The case currently being heard by the US Supreme Court regarding whether the President can arbitrarily dismiss the head of an independent agency
Executive summary
The Supreme Court this year has already granted emergency relief that lets President Trump remove certain independent-agency officials while litigation proceeds, signaling a willingness by the Court’s conservative majority to permit broader presidential removal power [1] [2]. The underlying constitutional fight centers on whether Humphrey’s Executor [3] — which long allowed Congress to protect multi-member, expert regulatory boards from at‑will presidential removal — should be narrowed or overruled [4] [5].
1. What the immediate cases ask the Court to decide
At issue in the emergency orders and the cases now before the justices is whether statutory “for‑cause” removal protections for heads or members of independent agencies are constitutional, or whether the President may remove them at will. The Supreme Court in May granted emergency relief allowing the administration to pause lower-court orders that had reinstated two officials and thereby allowed the President effectively to remove members of the NLRB and MSPB for now [1] [2]. The Court has signaled it may revisit — and potentially limit or overrule — Humphrey’s Executor, the 1935 precedent that long protected multi‑member independent regulatory bodies from arbitrary presidential removals [4] [5].
2. How the Court’s emergency rulings have played out so far
In late May 2025 the Court’s conservative majority declined to reinstate agency board members who had been dismissed, allowing the President’s removals to stand while litigation continues. Multiple outlets reported the order as a de facto endorsement of a more expansive presidential removal power, at least temporarily, and emphasized the split between the Court’s conservatives and liberals [6] [7] [8]. SCOTUSblog explained the stay authorizes the administration to pause lower-court reinstatement orders for the NLRB and MSPB while questions about Humphrey’s Executor are litigated [1].

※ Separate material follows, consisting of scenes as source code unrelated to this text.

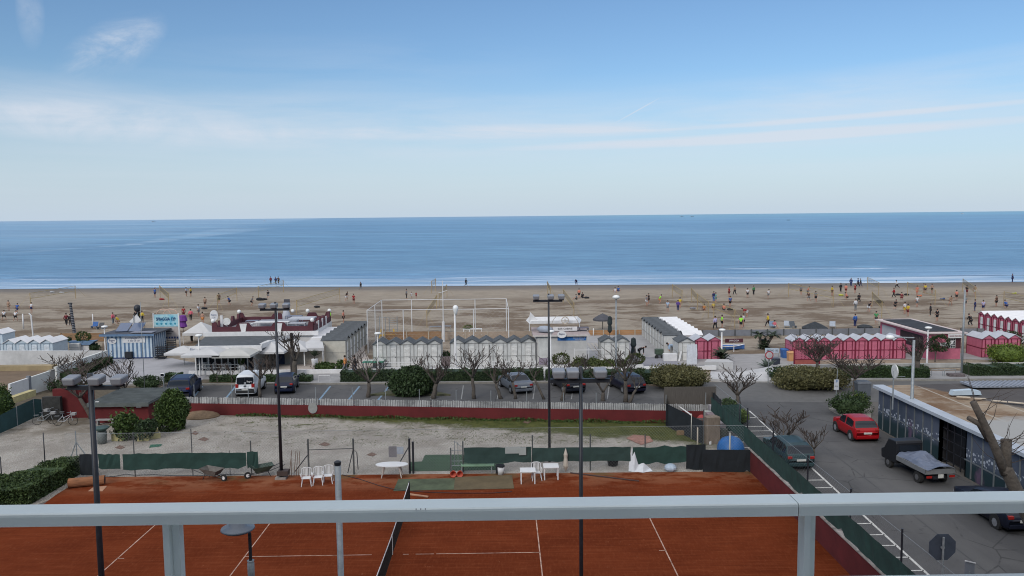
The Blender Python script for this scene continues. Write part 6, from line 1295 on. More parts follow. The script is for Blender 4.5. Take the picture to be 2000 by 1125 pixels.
# ================= yard, court and beach furniture =================
# net and doormats
t = E('tennis_net', 'tennis net with white tape stretched across the clay court', 'net', (CX, CY, 0)); q = MB(); n = 40
zc = lambda f: 1.07-.156*(1-abs(2*f-1))
for i in range(n): 
    f0, f1 = i/n, (i+1)/n; y0, y1 = CY-6.4+12.8*f0, CY-6.4+12.8*f1; q.add([(CX-.012, y0, zc(f0)-.06), (CX-.012, y1, zc(f1)-.06), (CX-.012, y1, zc(f1)), (CX-.012, y0, zc(f0)), (CX+.012, y0, zc(f0)-.06), (CX+.012, y1, zc(f1)-.06), (CX+.012, y1, zc(f1)), (CX+.012, y0, zc(f0))], [(0, 1, 2, 3), (7, 6, 5, 4), (3, 2, 6, 7)])
bw(q, 'tape', white, t); q = MB(); y = CY-6.35
netm = mat('net_cord', (.035, .03, .03), .9, .1)
while y < CY+6.35: f = (y-CY+6.4)/12.8; q.add([(CX, y-.004, .03), (CX, y+.004, .03), (CX, y+.004, zc(f)-.05), (CX, y-.004, zc(f)-.05)], [(0, 1, 2, 3)]); q.add([(CX-.004, y, .03), (CX+.004, y, .03), (CX+.004, y, zc(f)-.05), (CX-.004, y, zc(f)-.05)], [(0, 1, 2, 3)]); y += .03
for k in range(30):
    z = .04+k*.033; q.add([(CX, CY-6.35, z-.0025), (CX, CY+6.35, z-.0025), (CX, CY+6.35, z+.0025), (CX, CY-6.35, z+.0025)], [(0, 1, 2, 3)]); q.add([(CX-.0025, CY-6.35, z), (CX-.0025, CY+6.35, z), (CX+.0025, CY+6.35, z), (CX+.0025, CY-6.35, z)], [(0, 1, 2, 3)])
bw(q, 'mesh', netm, t)
for s in (-1, 1): bw(MB().tube([(CX, CY+s*6.4, 0), (CX, CY+s*6.4, 1.1)], .04, 8), 'post', black, t)
bw(MB().box(CX-.02, CX+.02, CY-.03, CY+.03, 0, .93), 'centre_strap', white, t)
def rug(label, pts, m, z=.02, name='mat', cat='mat'):
    P = [G(*p) for p in pts]; b = MB(); n = len(P); b.add([(p.x, p.y, z-.012) for p in P]+[(p.x, p.y, z+.006) for p in P], [tuple(range(n, 2*n)), tuple(reversed(range(n)))]+[(i, (i+1) % n, n+(i+1) % n, n+i) for i in range(n)]); return solo(b, name, m, label, cat)
gm = mat('green_carpet', (.045, .085, .05), .95, .3, .8)
rug('worn green carpet lying on the clay beside the far end of the tennis net', [(768, 960), (887, 957), (889, 935), (778, 937)], mat('worn_green_carpet', (.06, .075, .042), .95, .45, .9), .028)
rug('olive brown carpet on the clay in front of the green bench', [(886, 958), (1004, 955), (1000, 929), (889, 933)], mat('olive_carpet', (.10, .075, .04), .95, .25, .9), .034)
rug('dark green carpet laid over the gravel behind the court gate', [(800, 921), (985, 918), (982, 888), (830, 889), (824, 902), (800, 903)], mat('moss_carpet', (.032, .062, .034), .95, .25, 1), .02)
rug('small bright green mat on the gravel right of the planters', [(291, 875), (314, 872), (317, 868), (294, 869)], mat('bright_mat', (.02, .09, .055), .95), .02)
rug('small square pale tile on the clay beside the rolled mat', [(172, 960), (200, 960), (209, 950), (184, 951)], mat('pinkish_tile', (.34, .19, .12), .9, .2, 3), .02)
for i, (a, lab) in enumerate((((234, 874, 20), 'rust brown drain cover left of the small green mat'), ((634, 868, 24), 'rusty drain cover right of the white chairs, left of the gate hose'), ((726, 888, 20), 'grey drain cover left of the oval white table'), ((398, 858, 22), 'grey drain cover below the big evergreen bush'), ((381, 846, 14), 'small dark drain cover beside the thin fence post'), ((1029, 824, 16), 'pale slab on the grass behind the third mast'))):
    x, y, w_ = a; rug(lab, [(x-w_/2, y+1), (x+w_*.1, y+4), (x+w_/2, y), (x, y-4)], mat('drain_'+str(i % 2), ((.13, .08, .06), (.20, .19, .19))[i % 2 if i != 1 else 0], .9, .3, 6), .022, 'drain_cover', 'drain cover')
rug('faded reddish patch of cloth on the grass beside the black nets', [(1223, 857), (1252, 870), (1276, 863), (1268, 853), (1238, 850)], mat('faded_red_cloth', (.25, .13, .10), .95, .4, 2.5), .04, 'cloth', 'cloth')
# roll, barrows, chairs, tables, bench
t = E('rolled_mat', 'rolled brown mat lying on the clay beside the hedge end', 'roll', G(168, 950, 0), rad(16)); MB().tube([(-.85, 0, .27), (.95, 0, .27)], .26, 16).build('roll', mat('roll_brown', (.22, .095, .045), .95, .3, 2, stretch=(1, 4, 4), bump=.3), t, smooth=False); MB().disc((-.855, 0, .27), (1, 0, 0), .2, .01, 14).disc((.955, 0, .27), (1, 0, 0), .2, .01, 14).build('roll_end', black, t)
def barrow(label, px, py, rz, m, tip=False):
    t = E('wheelbarrow', label, 'wheelbarrow', G(px, py), rz); MB().add([(-.35, -.2, .35), (.35, -.25, .32), (.35, .25, .32), (-.35, .2, .35), (-.62, -.36, .68), (.55, -.38, .62), (.55, .38, .62), (-.62, .36, .68)], [(3, 2, 1, 0), (0, 1, 5, 4), (1, 2, 6, 5), (2, 3, 7, 6), (3, 0, 4, 7)]).build('tray', m, t)
    q = MB()
    for s in (1, -1): q.tube([(.75, s*.05, .2), (-.3, s*.22, .33), (-1.25, s*.32, .62)], .02, 6); q.tube([(-.3, s*.24, .34), (-.45, s*.26, .02)], .018, 5)
    q.build('frame', black, t); w_ = MB().disc((.78, 0, .19), (0, 1, 0), .19, .08, 16).build('wheel', rubber, t); MB().disc((.78, 0, .19), (0, 1, 0), .1, .09, 10).build('rim', white, w_)
barrow('grey-green wheelbarrow with handles up beside the narrow windscreen end', 512, 931, rad(205), mat('barrow_green', (.045, .07, .055), .6, .2, 4)); barrow('rusty grey wheelbarrow beside the long green windscreen', 415, 937, rad(-20), mat('barrow_grey', (.12, .11, .10), .7, .3, 4))
plast = mat('white_plastic', (.60, .60, .60), .4, .06, 3)
def chair(label, px, py, rz, group):
    t = E('plastic_chair', label, 'chair', G(px, py), rz, group)
    MB().prism([(-.22, -.23), (.22, -.23), (.21, .2), (-.21, .2)], .42, .45).build('seat', plast, t, bevel=.01)
    b = MB(); n = 12
    arc = [(.25*math.cos(math.pi*i/n), .84-.0+.10*math.sin(math.pi*i/n)) for i in range(n+1)]; b.tube([(-.25, .2, .44)]+[(-x, .24, z) for x, z in arc]+[(.25, .2, .44)], .022, 6)
    for x in (-.14, -.07, 0, .07, .14): b.bar((x, .2, .45), (x*1.05, .25, .86+.06*(1-abs(x)/.2)), .035, .012)
    b.build('backrest', plast, t)
    for sx_ in (-1, 1):
        for sy in (-1, 1): MB().tube([(sx_*.2, sy*.18, .43), (sx_*.27, sy*.26, 0)], [.028, .022], 6).build('leg', plast, t)
        MB().tube([(sx_*.25, .22, .66), (sx_*.29, 0, .66), (sx_*.28, -.2, .64), (sx_*.24, -.22, .44)], .02, 6).build('armrest', plast, t)
    return t
chair('left one of three white plastic chairs side by side on the clay', 599, 948, rad(10), 'three white plastic chairs'); chair('middle one of three white plastic chairs side by side on the clay', 622, 946, rad(6), 'three white plastic chairs'); chair('right one of three white plastic chairs, beside the galvanised post', 641, 943, rad(4), 'three white plastic chairs')
chair('single white plastic chair between the two white tables', 1048, 937, rad(5), None)
p = G(766, 931); t = E('oval_table', 'oval white plastic table at the edge of the clay left of the gate posts', 'table', p); MB().disc((0, 0, .71), (0, 0, 1), .92, .04, 28).build('tabletop', plast, t); t.children[0].scale = (1, .52, 1)
for sx_ in (-1, 1):
    for sy in (-1, 1): MB().tube([(sx_*.42, sy*.2, .69), (sx_*.56, sy*.3, 0)], [.04, .03], 6).build('leg', mat('plastic_leg', (.45, .40, .36)), t)
p = G(1031, 942); table('white square table left of the single plastic chair, nearer one', p.x, p.y, 0, .86, .75, .72, plast, 'white square tables'); p = G(1076, 934); table('white square table right of the single plastic chair, beside the third mast', p.x, p.y, 0, .86, .8, .74, plast, 'white square tables')
p = G(933, 923); t = E('bench', 'pale green bench with metal frame at the far edge of the clay', 'bench', p); MB().box(-.95, .95, -.2, .2, .42, .47).build('seat', mat('bench_green', (.16, .26, .17), .7, .15, 3), t)
for x in (-.9, .8): MB().bar((x, -.15, 0), (x, -.15, .42), .05).bar((x, .15, 0), (x, .15, .42), .05).bar((x, -.2, .2), (x, .2, .2), .04).build('leg', steel, t)
t = E('metal_rack', 'tubular metal rack frame standing left of the green bench', 'rack', G(891, 921)); q = MB()
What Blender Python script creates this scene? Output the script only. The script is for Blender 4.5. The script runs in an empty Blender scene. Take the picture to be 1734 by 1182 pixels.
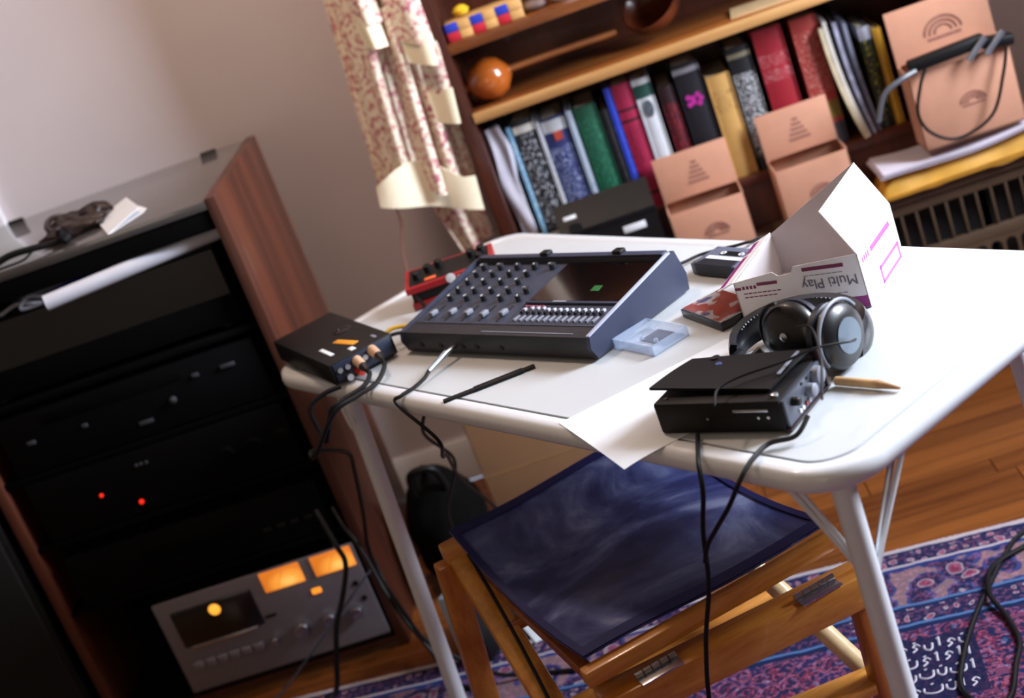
import bpy, bmesh, math, random
from mathutils import Vector, Matrix, Euler
random.seed(7)
S = bpy.context.scene
C = S.collection
R = math.radians
# ------------------------------------------------------------------ camera
CAM = Vector((0.78, -2.6428, 1.5829)); YAW, PITCH, ROLL = R(7.176), R(19.877), R(20.826)
fw = Vector((-math.sin(YAW)*math.cos(PITCH), math.cos(YAW)*math.cos(PITCH), -math.sin(PITCH)))
rt = Vector((math.cos(YAW), math.sin(YAW), 0)); dn = fw.cross(rt)
r2 = math.cos(ROLL)*rt + math.sin(ROLL)*dn
d2 = -math.sin(ROLL)*rt + math.cos(ROLL)*dn
cd = bpy.data.cameras.new('camera'); cam = bpy.data.objects.new('camera', cd); C.objects.link(cam)
m3 = Matrix((r2, -d2, -fw)).transposed()
cam.matrix_world = Matrix.Translation(CAM) @ m3.to_4x4()
cd.sensor_width = 36; cd.lens = 36*2622.7/1734
cd.dof.use_dof = True; cd.dof.focus_distance = 2.22; cd.dof.aperture_fstop = 3.0
S.camera = cam
# ------------------------------------------------------------------ light
S.view_settings.view_transform = 'Standard'; S.view_settings.look = 'None'
S.view_settings.gamma = 1; S.view_settings.use_curve_mapping = False
S.view_settings.exposure = 0.1
w = bpy.data.worlds.new('world'); S.world = w; w.use_nodes = True
w.node_tree.nodes['Background'].inputs[0].default_value = (.62, .74, 1, 1)
w.node_tree.nodes['Background'].inputs[1].default_value = 1.0
def area(name, loc, rot, sx, sy, power, col):
    l = bpy.data.lights.new(name, 'AREA'); l.shape = 'RECTANGLE'; l.size = sx; l.size_y = sy; l.energy = power; l.color = col
    o = bpy.data.objects.new(name, l); C.objects.link(o); o.location = loc; o.rotation_euler = rot; return o
# daylight entering the window in the right wall (outside the frame)
area('window_daylight', (2.66, -.47, 1.88), (0, R(90), 0), 1.2, .68, 156, (.81, .88, 1))
# added weak warm fill from behind the camera; no window stands there
area('rear_fill_light', (-.7, -3.56, 1.5), (R(90), 0, 0), 1.2, 1.2, 8, (1, .84, .7))

# ------------------------------------------------------------------ helpers
def lin(h):
    h = h.lstrip('#'); v = [int(h[i:i+2], 16)/255 for i in (0, 2, 4)]
    return tuple(((c+.055)/1.055)**2.4 if c > .04045 else c/12.92 for c in v) + (1,)
class NT:
    def __init__(s, m): s.t = m.node_tree; s.n = s.t.nodes; s.b = s.n['Principled BSDF']
    def add(s, typ, **kw):
        n = s.n.new(typ)
        for k, v in kw.items():
            if k in n.inputs.keys(): n.inputs[k].default_value = v
            else: setattr(n, k, v)
        return n
    def link(s, a, b): s.t.links.new(a, b)
    def coord(s, kind='Object', scale=(1, 1, 1), rot=(0, 0, 0)):
        c = s.add('ShaderNodeTexCoord'); m = s.add('ShaderNodeMapping'); m.inputs['Scale'].default_value = scale
        m.inputs['Rotation'].default_value = rot
        s.link(c.outputs[kind], m.inputs[0]); return m.outputs[0]
    def noise(s, vec, scale, detail=4, rough=.55, dist=0):
        n = s.add('ShaderNodeTexNoise', Scale=scale, Detail=detail, Roughness=rough, Distortion=dist); s.link(vec, n.inputs['Vector']); return n.outputs['Fac']
    def ramp(s, fac, stops, interp='LINEAR'):
        r = s.add('ShaderNodeValToRGB'); cr = r.color_ramp; cr.interpolation = interp
        while len(cr.elements) < len(stops): cr.elements.new(.5)
        for e, (p, c) in zip(cr.elements, stops): e.position = p; e.color = c if len(c) == 4 else tuple(c)+(1,)
        s.link(fac, r.inputs[0]); return r.outputs[0]
    def mix(s, fac, a, b):
        m = s.add('ShaderNodeMix', data_type='RGBA')
        for i, v in ((0, fac), (6, a), (7, b)):
            if hasattr(v, 'is_output'): s.link(v, m.inputs[i])
            else: m.inputs[i].default_value = v
        return m.outputs[2]
    def math(s, op, a, b=0., clamp=False):
        m = s.add('ShaderNodeMath', operation=op); m.use_clamp = clamp
        for i, v in ((0, a), (1, b)):
            if hasattr(v, 'is_output'): s.link(v, m.inputs[i])
            else: m.inputs[i].default_value = v
        return m.outputs[0]
    def sep(s, vec):
        n = s.add('ShaderNodeSeparateXYZ'); s.link(vec, n.inputs[0]); return n.outputs
    def bump(s, h, strength=.2, dist=.01):
        b = s.add('ShaderNodeBump', Strength=strength, Distance=dist); s.link(h, b.inputs['Height']); s.link(b.outputs[0], s.b.inputs['Normal'])
def newmat(name, rough=.5, metal=0, coat=0, spec=.5):
    m = bpy.data.materials.new(name); m.use_nodes = True; k = NT(m)
    k.b.inputs['Roughness'].default_value = rough; k.b.inputs['Metallic'].default_value = metal
    k.b.inputs['Coat Weight'].default_value = coat; k.b.inputs['Specular IOR Level'].default_value = spec
    return m, k
def plain(name, col, rough=.5, metal=0, var=.12, scale=30, coat=0, bump=0, spec=.5):
    m, k = newmat(name, rough, metal, coat, spec)
    c = lin(col); v = k.coord()
    f = k.noise(v, scale)
    k.link(k.ramp(f, [(.3, tuple(x*(1-var) for x in c[:3])), (.7, tuple(min(1, x*(1+var)) for x in c[:3]))]), k.b.inputs['Base Color'])
    if bump: k.bump(k.noise(v, scale*6), bump, .002)
    return m
def wood(name, dark, light, axis='x', scale=14, rough=.38, stretch=.07, coat=.2):
    m, k = newmat(name, rough, 0, coat)
    sc = {'x': (stretch, 1, 1), 'y': (1, stretch, 1), 'z': (1, 1, stretch)}[axis]
    v = k.coord(scale=sc); f = k.noise(v, scale, 6, .65, .6)
    f2 = k.noise(v, scale*7, 3)
    oi = k.add('ShaderNodeObjectInfo')
    a = k.math('ADD', k.math('MULTIPLY', f, .75), k.math('MULTIPLY', f2, .25))
    a = k.math('ADD', a, k.math('MULTIPLY', k.math('SUBTRACT', oi.outputs['Random'], .5), .16))
    k.link(k.ramp(a, [(.34, lin(dark)), (.66, lin(light))]), k.b.inputs['Base Color'])
    k.bump(f2, .08, .002)
    return m
def emis(name, col, strength):
    m, k = newmat(name, .4); k.b.inputs['Base Color'].default_value = lin(col)
    v = k.coord(); f = k.noise(v, 40)
    k.link(k.ramp(f, [(.2, tuple(x*.7 for x in lin(col)[:3])), (.8, lin(col))]), k.b.inputs['Emission Color'])
    k.b.inputs['Emission Strength'].default_value = strength; return m
def clear(name, col='#ffffff', rough=.08, alpha=.25):
    m, k = newmat(name, rough); k.b.inputs['Base Color'].default_value = lin(col)
    k.b.inputs['Alpha'].default_value = alpha; k.b.inputs['Specular IOR Level'].default_value = .8
    f = k.noise(k.coord(), 60); k.link(k.math('ADD', k.math('MULTIPLY', f, .1), alpha-.05), k.b.inputs['Alpha'])
    return m
def printed(name, base, ink, lo, hi, axis=2, fscale=(160, 160, 55), thr=.58, rough=.5, bands=(), coat=0):
    """cover colour with unreadable lettering between lo..hi along an object axis, and solid bands (lo,hi,colour)"""
    m, k = newmat(name, rough, 0, coat)
    v = k.coord(); xyz = k.sep(v)
    f = k.noise(k.coord(scale=tuple(s/10 for s in fscale)), 24, 2)
    ink_m = k.math('GREATER_THAN', f, thr)
    a = k.math('MULTIPLY', k.math('GREATER_THAN', xyz[axis], lo), k.math('LESS_THAN', xyz[axis], hi))
    base_n = k.ramp(k.noise(v, 25), [(.3, tuple(x*.88 for x in lin(base)[:3])), (.7, lin(base))])
    c = k.mix(k.math('MULTIPLY', ink_m, a), base_n, lin(ink))
    for (b0, b1, bc) in bands:
        b = k.math('MULTIPLY', k.math('GREATER_THAN', xyz[axis], b0), k.math('LESS_THAN', xyz[axis], b1))
        c = k.mix(b, c, lin(bc))
    k.link(c, k.b.inputs['Base Color']); return m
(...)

3. Stakes: which agencies and decisions could be affected
If the Court narrows or overrules Humphrey’s Executor, the practical effects could reach many agencies that operate with for‑cause protections — agencies cited in reporting include the NLRB, FTC, Federal Reserve, MSPB, FCC and others. Legal commentators and law firms warn businesses and regulated parties to expect quicker presidential turnover and closer White House oversight of regulatory decisions if removal protections are weakened [9] [10] [2].
4. Arguments for expanding presidential removal authority
Advocates for broader presidential removal power — reflected in the administration’s arguments and some conservative legal theory noted in reporting — say Humphrey’s Executor improperly limits presidential control and accountability over executive functions, and that the President should be able to align agency leadership with policy priorities [1] [5]. The emergency orders and related coverage suggest the conservative majority is receptive to those arguments in at least the emergency procedural posture [6] [8].
5. Arguments for preserving agency independence
Scholars, liberal justices, and critics warn that overruling Humphrey’s Executor would erode technocratic insulation designed to protect rule‑making and adjudicatory decisions from short‑term political pressure, undermining expertise and continuity. The Harvard Journal on Legislation and other commentators argue that repeated decisions this year have already permitted firings that Congress explicitly sought to prevent, and that Congress may need to act to preserve independent functions if the Court keeps narrowing protections [11].
6. What the emergency orders do — and do not — decide
The emergency stays (the temporary orders) allow the President to effect removals while litigation proceeds; they are not final merits rulings and do not itself overrule Humphrey’s Executor. Reporting stresses that these actions “for now” change who holds office but leave open the larger constitutional question for full briefing and eventual decision [1] [2]. The Court’s procedural choices — including granting certiorari before final judgments in some instances — accelerate a likely high‑stakes merits review [9] [5].
7. Political and institutional context readers should know
Coverage makes clear the conflict is both legal and political: the administration has publicly asserted broad executive authority to remove agency heads, while critics view the pattern as part of a broader campaign to “gut” independent agencies and replace expertise with partisan control [9] [11]. Observers from law firms, advocacy groups, and legal journals frame the consequences differently: some warn business will need to prepare for faster policy shifts under agency leadership responsive to the White House [9] [10]; others warn of loss of impartial adjudication and long‑term expertise in governance [11].
8. What to watch next
Watch for the Court’s scheduling of full merits briefing and argument (several pieces note the Court has directed parties to address overruling Humphrey’s Executor) and for an eventual majority opinion that either preserves Humphrey’s framework, limits it to particular agency structures, or overrules it outright — each outcome carries distinct legal and practical consequences [5] [4]. In the interim, the emergency rulings mean the President can replace at least some independent‑agency leaders while the constitutional fight proceeds [1] [2].
Limitations: available sources do not mention the final decision on these cases because the reporting in these results covers emergency rulings and ongoing litigation rather than a completed Supreme Court merits ruling [1] [4].